### Entries:
-=-=-

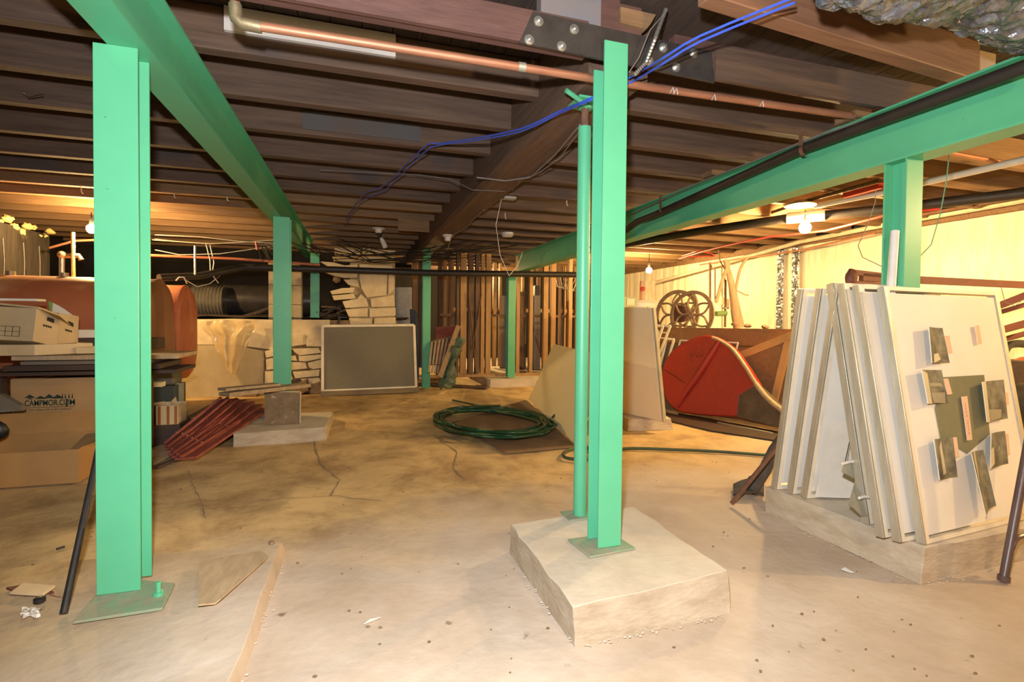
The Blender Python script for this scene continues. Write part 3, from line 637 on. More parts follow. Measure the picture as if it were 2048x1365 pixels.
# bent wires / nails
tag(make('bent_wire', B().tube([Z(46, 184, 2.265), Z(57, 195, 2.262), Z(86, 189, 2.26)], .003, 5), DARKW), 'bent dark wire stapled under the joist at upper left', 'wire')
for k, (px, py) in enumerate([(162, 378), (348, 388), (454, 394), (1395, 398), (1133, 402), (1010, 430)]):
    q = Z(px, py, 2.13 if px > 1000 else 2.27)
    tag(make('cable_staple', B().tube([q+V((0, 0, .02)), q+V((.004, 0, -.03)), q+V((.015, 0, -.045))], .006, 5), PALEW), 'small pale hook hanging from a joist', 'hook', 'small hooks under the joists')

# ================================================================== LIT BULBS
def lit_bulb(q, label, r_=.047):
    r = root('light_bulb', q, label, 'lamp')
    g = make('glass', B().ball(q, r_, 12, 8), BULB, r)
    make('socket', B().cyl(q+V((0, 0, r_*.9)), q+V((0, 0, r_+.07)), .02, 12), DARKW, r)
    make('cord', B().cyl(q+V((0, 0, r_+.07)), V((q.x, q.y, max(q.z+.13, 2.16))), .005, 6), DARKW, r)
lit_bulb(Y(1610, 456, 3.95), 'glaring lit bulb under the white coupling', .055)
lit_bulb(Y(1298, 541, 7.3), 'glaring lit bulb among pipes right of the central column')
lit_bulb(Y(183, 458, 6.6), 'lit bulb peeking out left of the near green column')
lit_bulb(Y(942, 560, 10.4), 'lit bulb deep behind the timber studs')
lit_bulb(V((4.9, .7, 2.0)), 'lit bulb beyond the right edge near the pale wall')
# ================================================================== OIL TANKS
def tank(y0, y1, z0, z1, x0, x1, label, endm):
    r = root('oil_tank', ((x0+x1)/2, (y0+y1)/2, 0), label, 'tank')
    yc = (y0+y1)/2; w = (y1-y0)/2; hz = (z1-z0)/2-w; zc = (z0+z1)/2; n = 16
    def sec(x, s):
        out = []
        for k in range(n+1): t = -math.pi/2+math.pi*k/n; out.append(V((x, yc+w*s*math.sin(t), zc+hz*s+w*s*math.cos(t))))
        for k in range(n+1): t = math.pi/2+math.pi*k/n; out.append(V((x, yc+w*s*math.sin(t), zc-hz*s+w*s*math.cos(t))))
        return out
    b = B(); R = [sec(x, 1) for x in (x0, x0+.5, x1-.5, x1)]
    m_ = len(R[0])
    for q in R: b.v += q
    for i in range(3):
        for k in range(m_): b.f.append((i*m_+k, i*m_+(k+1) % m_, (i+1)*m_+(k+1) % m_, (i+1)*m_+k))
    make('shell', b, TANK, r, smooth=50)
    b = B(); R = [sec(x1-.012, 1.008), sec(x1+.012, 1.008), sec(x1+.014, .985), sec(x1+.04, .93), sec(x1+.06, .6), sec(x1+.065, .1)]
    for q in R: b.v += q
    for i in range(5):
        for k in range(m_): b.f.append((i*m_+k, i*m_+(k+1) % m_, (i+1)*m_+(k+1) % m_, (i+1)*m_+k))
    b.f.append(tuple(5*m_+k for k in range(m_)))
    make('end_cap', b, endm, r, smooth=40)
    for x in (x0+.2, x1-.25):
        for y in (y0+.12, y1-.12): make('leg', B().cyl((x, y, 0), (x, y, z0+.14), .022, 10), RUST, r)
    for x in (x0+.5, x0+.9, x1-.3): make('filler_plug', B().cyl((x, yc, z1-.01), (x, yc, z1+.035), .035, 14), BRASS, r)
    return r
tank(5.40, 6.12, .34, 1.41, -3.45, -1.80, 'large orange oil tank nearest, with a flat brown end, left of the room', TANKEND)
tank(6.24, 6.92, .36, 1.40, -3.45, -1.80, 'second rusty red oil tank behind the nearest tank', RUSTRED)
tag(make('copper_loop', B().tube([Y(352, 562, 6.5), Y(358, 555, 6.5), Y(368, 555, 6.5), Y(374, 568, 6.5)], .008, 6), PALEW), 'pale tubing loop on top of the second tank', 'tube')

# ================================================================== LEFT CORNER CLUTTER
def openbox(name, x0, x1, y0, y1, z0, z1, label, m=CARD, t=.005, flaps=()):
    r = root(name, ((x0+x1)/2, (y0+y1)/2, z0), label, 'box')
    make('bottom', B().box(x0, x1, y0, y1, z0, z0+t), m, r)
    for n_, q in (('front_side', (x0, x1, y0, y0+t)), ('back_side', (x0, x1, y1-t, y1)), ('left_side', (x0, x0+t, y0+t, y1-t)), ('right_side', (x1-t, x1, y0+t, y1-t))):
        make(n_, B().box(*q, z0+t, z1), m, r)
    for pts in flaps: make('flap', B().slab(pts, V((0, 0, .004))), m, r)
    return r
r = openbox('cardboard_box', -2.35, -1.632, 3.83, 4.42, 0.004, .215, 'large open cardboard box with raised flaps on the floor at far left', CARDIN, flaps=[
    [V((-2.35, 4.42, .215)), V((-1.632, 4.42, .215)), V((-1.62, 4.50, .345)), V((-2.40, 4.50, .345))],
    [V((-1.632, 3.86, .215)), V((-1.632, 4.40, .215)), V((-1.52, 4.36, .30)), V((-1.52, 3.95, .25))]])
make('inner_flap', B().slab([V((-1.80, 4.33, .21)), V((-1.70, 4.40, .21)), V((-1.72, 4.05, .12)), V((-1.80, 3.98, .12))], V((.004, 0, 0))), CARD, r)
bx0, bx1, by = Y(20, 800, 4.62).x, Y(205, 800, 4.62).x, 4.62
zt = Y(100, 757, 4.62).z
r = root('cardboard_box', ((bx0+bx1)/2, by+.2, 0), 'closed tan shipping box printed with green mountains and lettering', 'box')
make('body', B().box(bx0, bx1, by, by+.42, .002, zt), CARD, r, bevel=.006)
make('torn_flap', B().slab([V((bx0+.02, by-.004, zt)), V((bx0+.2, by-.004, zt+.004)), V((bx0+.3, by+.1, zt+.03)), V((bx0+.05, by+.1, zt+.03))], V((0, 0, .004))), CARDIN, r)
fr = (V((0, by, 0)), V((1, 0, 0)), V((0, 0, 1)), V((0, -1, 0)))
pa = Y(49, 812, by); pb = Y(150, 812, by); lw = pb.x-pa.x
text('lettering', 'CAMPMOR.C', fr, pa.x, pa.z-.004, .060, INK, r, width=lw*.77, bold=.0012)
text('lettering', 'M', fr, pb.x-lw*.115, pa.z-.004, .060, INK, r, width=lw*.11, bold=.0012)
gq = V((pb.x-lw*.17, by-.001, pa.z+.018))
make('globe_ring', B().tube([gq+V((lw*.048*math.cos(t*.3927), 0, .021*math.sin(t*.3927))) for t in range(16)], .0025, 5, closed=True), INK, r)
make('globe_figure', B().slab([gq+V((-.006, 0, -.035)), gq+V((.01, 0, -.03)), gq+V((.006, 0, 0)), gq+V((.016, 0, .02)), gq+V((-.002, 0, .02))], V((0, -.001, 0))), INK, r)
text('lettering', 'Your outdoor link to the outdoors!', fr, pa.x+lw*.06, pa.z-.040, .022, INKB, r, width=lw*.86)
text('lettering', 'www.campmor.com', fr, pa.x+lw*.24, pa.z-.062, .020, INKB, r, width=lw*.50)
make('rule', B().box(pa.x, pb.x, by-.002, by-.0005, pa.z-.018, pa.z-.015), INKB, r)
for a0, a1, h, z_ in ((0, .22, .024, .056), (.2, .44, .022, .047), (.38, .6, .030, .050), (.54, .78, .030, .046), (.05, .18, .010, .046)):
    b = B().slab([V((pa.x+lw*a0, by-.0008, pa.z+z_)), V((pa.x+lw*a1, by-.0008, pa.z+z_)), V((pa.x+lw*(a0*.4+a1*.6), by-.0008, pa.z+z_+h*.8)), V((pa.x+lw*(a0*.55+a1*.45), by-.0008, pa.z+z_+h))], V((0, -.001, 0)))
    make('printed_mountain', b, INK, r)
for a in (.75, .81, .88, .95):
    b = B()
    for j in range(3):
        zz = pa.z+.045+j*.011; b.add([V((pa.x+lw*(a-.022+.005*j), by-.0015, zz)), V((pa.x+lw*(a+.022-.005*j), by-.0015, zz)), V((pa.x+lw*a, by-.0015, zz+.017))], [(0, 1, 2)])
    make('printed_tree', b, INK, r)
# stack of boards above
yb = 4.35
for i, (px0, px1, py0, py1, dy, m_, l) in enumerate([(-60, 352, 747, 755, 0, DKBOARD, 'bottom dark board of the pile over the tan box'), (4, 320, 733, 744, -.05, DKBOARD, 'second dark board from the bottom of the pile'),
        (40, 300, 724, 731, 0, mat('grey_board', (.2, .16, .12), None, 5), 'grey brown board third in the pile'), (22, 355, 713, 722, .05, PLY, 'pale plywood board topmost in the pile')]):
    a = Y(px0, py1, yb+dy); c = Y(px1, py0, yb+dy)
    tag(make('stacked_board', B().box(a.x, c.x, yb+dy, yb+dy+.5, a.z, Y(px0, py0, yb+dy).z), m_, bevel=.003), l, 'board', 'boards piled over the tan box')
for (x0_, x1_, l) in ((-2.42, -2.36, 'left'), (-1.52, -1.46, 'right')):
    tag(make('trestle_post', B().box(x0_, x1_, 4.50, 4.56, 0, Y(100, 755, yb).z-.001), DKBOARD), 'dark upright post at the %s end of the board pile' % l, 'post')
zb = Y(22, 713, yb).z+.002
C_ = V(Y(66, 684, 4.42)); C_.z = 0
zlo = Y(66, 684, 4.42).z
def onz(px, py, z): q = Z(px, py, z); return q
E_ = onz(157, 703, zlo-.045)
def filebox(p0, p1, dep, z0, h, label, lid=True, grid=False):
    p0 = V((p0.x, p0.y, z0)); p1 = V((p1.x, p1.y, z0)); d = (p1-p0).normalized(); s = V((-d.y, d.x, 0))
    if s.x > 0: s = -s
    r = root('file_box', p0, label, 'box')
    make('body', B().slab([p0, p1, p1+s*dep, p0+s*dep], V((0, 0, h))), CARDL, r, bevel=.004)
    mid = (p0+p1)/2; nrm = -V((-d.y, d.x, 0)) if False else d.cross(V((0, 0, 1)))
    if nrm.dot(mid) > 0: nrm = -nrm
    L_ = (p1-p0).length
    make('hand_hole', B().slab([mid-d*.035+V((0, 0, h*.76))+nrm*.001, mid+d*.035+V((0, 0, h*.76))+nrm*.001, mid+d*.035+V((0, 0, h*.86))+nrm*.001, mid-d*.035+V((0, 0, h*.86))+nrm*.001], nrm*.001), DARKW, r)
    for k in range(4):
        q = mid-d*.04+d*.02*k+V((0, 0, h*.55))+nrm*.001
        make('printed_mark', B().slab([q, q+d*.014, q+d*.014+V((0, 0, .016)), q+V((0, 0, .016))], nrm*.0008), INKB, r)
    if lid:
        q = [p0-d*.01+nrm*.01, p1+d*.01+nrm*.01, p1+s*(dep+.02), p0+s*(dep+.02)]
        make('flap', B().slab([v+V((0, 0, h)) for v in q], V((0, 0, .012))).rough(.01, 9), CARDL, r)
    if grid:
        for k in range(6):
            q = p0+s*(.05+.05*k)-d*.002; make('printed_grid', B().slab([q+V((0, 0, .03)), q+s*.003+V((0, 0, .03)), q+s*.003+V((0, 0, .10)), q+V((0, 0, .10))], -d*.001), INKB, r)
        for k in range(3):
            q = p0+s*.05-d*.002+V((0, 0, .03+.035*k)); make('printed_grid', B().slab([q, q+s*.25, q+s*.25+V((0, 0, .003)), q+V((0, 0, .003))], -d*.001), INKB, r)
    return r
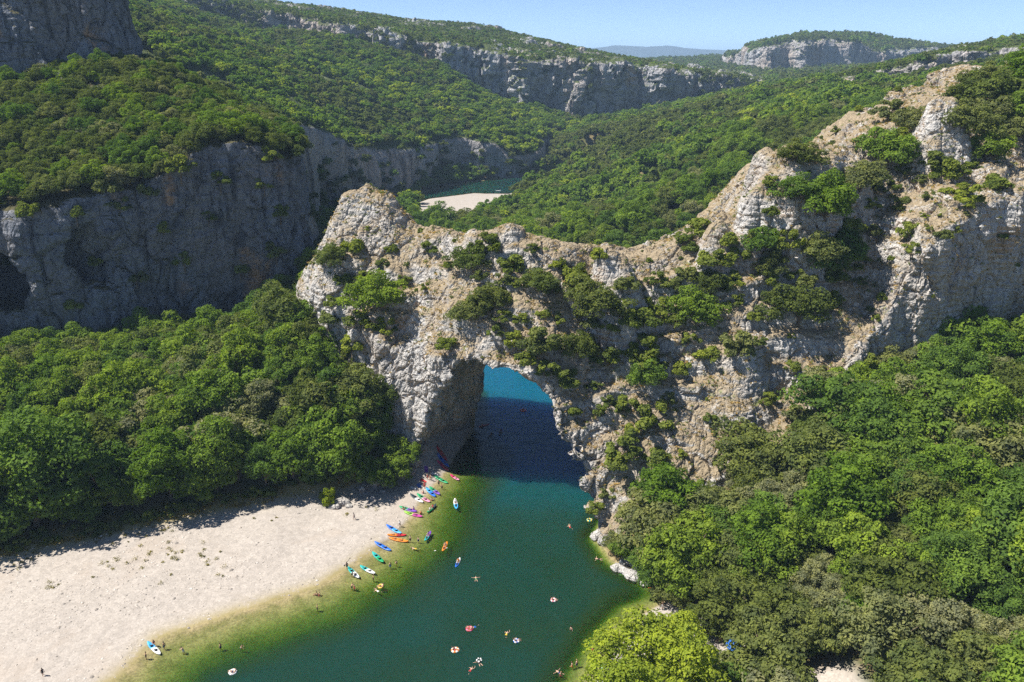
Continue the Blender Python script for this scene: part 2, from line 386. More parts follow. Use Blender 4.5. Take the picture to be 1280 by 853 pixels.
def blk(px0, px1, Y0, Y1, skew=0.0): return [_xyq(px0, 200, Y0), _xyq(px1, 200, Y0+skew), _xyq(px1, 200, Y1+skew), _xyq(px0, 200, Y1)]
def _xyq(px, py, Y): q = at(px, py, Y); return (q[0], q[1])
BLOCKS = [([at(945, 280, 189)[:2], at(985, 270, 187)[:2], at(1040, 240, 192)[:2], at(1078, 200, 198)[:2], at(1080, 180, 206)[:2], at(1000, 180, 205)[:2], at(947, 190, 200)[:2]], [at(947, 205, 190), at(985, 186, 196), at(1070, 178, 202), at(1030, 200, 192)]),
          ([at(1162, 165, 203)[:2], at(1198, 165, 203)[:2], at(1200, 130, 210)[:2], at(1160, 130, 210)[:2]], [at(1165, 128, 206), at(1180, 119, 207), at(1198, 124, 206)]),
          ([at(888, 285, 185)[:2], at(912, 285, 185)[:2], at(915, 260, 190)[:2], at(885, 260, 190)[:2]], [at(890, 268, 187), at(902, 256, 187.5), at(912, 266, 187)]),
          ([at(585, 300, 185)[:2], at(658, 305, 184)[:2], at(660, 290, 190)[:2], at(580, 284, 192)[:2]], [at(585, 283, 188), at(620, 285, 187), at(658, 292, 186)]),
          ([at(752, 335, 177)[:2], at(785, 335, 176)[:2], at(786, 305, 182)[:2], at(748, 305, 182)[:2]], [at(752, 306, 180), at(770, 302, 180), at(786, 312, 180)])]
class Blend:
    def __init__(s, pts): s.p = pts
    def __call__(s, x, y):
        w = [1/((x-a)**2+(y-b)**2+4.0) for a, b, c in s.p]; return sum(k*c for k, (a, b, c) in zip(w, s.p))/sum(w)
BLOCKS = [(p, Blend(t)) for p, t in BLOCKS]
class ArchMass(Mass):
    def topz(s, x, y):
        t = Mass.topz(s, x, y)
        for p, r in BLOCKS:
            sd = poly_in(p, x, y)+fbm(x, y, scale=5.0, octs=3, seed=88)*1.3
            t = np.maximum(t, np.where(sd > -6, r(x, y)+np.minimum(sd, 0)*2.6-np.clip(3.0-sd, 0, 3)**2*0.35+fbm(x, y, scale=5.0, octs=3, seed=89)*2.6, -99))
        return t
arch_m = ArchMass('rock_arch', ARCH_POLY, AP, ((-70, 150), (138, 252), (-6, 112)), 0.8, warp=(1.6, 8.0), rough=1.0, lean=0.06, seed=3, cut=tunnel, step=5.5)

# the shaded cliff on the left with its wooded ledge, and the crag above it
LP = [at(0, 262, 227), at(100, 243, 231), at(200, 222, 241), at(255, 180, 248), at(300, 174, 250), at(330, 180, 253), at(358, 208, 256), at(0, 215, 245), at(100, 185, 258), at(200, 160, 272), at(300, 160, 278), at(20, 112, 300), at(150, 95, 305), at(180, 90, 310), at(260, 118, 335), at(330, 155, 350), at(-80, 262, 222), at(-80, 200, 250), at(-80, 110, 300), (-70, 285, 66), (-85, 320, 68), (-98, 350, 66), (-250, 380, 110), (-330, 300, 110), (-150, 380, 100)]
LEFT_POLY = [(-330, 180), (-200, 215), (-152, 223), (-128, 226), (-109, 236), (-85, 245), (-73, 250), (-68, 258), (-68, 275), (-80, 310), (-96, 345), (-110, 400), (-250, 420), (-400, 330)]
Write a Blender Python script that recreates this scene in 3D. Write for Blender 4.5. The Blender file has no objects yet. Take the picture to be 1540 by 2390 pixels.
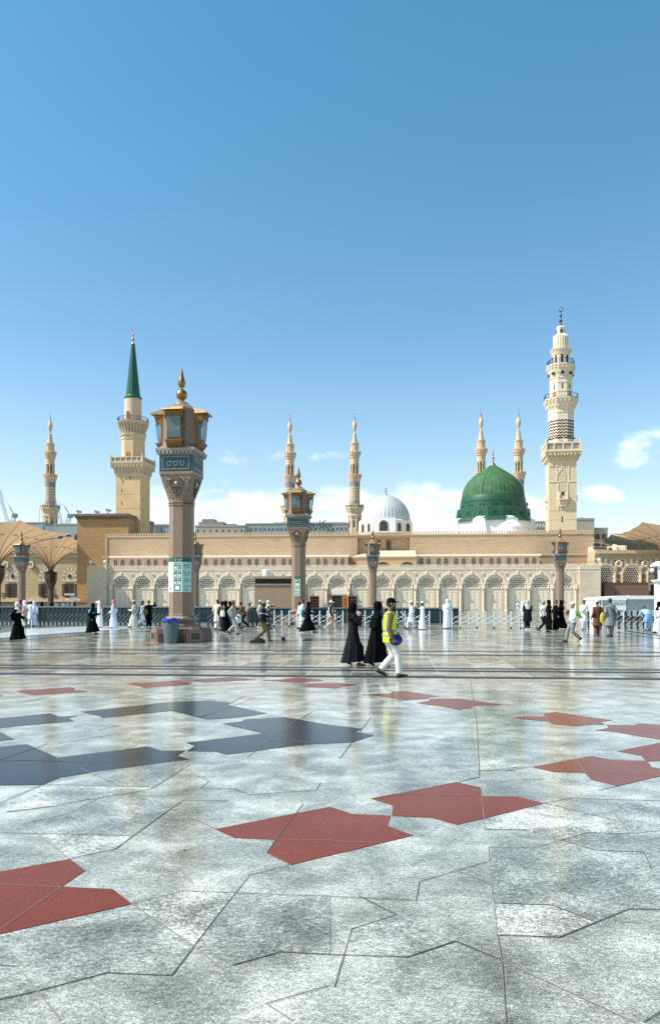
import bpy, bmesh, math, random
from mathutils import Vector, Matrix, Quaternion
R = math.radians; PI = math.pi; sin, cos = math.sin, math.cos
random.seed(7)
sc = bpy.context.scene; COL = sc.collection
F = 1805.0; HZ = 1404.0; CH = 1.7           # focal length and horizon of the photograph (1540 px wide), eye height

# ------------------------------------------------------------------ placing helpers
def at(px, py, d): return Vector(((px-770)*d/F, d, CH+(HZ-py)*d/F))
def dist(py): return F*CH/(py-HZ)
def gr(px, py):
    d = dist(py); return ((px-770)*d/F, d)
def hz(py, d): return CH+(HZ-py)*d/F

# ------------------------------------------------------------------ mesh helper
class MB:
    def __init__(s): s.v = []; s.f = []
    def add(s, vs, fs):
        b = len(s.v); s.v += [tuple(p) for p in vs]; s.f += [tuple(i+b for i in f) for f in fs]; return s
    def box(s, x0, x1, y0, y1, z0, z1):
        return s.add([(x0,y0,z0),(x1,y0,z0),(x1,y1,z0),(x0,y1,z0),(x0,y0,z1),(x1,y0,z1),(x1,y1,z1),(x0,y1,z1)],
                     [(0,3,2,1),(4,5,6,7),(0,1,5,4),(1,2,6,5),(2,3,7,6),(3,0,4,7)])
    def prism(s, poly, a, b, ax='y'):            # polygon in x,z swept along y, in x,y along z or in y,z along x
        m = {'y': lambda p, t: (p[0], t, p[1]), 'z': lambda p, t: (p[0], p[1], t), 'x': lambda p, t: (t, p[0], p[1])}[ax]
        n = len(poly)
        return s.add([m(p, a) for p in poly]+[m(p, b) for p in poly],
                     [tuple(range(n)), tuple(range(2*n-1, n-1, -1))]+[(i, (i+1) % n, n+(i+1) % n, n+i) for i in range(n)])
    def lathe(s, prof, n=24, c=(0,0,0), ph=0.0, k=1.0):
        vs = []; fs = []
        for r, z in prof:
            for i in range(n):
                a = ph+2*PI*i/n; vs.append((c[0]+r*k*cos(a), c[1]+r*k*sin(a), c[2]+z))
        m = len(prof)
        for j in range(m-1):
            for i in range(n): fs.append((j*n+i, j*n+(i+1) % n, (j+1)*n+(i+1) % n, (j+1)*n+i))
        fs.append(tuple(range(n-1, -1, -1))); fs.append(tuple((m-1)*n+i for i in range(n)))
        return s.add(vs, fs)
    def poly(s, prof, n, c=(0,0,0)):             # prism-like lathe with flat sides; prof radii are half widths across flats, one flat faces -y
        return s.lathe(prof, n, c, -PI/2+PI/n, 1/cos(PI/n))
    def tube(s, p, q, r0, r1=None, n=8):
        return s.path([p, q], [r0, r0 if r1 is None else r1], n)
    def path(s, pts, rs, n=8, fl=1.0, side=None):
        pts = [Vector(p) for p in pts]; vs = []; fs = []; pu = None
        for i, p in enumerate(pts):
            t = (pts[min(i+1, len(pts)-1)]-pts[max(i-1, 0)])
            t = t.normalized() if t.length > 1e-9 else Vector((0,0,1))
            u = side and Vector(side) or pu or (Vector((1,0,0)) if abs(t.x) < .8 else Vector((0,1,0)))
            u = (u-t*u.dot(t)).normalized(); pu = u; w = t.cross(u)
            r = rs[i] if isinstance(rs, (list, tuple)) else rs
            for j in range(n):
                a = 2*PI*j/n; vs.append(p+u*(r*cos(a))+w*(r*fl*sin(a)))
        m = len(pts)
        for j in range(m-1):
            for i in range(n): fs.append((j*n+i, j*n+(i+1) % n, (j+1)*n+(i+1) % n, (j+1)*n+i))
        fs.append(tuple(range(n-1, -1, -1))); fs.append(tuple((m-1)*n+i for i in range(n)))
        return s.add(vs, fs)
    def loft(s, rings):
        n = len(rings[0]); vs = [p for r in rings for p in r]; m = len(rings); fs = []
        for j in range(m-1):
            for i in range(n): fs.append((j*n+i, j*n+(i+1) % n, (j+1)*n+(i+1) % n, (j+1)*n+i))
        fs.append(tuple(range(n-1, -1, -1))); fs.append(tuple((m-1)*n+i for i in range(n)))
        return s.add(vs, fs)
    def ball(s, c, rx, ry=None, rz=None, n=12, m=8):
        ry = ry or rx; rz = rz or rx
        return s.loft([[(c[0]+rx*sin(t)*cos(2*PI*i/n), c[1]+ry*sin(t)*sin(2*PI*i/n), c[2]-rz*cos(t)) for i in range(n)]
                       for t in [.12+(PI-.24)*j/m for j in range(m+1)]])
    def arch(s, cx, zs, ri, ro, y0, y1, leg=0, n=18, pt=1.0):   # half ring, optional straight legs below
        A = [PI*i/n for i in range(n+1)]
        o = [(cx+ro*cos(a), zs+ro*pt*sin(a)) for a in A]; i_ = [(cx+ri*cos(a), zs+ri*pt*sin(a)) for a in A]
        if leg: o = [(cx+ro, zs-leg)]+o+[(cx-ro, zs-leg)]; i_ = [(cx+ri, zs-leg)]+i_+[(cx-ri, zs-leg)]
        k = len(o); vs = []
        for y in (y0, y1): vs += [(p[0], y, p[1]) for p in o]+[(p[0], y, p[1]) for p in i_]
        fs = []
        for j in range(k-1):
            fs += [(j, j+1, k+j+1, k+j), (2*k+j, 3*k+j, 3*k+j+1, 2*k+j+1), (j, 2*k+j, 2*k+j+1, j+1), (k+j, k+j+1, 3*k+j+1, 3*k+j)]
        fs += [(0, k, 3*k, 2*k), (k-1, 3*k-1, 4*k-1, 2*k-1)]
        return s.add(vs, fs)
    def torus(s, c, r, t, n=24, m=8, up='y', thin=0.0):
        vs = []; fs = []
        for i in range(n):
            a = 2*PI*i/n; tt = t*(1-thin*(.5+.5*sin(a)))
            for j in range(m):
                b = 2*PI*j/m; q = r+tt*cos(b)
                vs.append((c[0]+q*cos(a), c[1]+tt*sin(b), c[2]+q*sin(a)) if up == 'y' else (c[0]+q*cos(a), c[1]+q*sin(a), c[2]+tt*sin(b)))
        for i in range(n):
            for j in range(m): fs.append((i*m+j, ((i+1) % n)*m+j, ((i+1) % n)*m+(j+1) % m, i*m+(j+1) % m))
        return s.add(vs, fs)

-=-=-

### Exercise description:
Pictures do not belong in the copy. Repeat only the lines from the top of the records through the line containing "under the joists')".

### Full output:
The Blender Python script for this scene continues. Write part 3, from line 637 on. More parts follow. Measure the picture as if it were 2048x1365 pixels.
# bent wires / nails
tag(make('bent_wire', B().tube([Z(46, 184, 2.265), Z(57, 195, 2.262), Z(86, 189, 2.26)], .003, 5), DARKW), 'bent dark wire stapled under the joist at upper left', 'wire')
for k, (px, py) in enumerate([(162, 378), (348, 388), (454, 394), (1395, 398), (1133, 402), (1010, 430)]):
    q = Z(px, py, 2.13 if px > 1000 else 2.27)
    tag(make('cable_staple', B().tube([q+V((0, 0, .02)), q+V((.004, 0, -.03)), q+V((.015, 0, -.045))], .006, 5), PALEW), 'small pale hook hanging from a joist', 'hook', 'small hooks under the joists')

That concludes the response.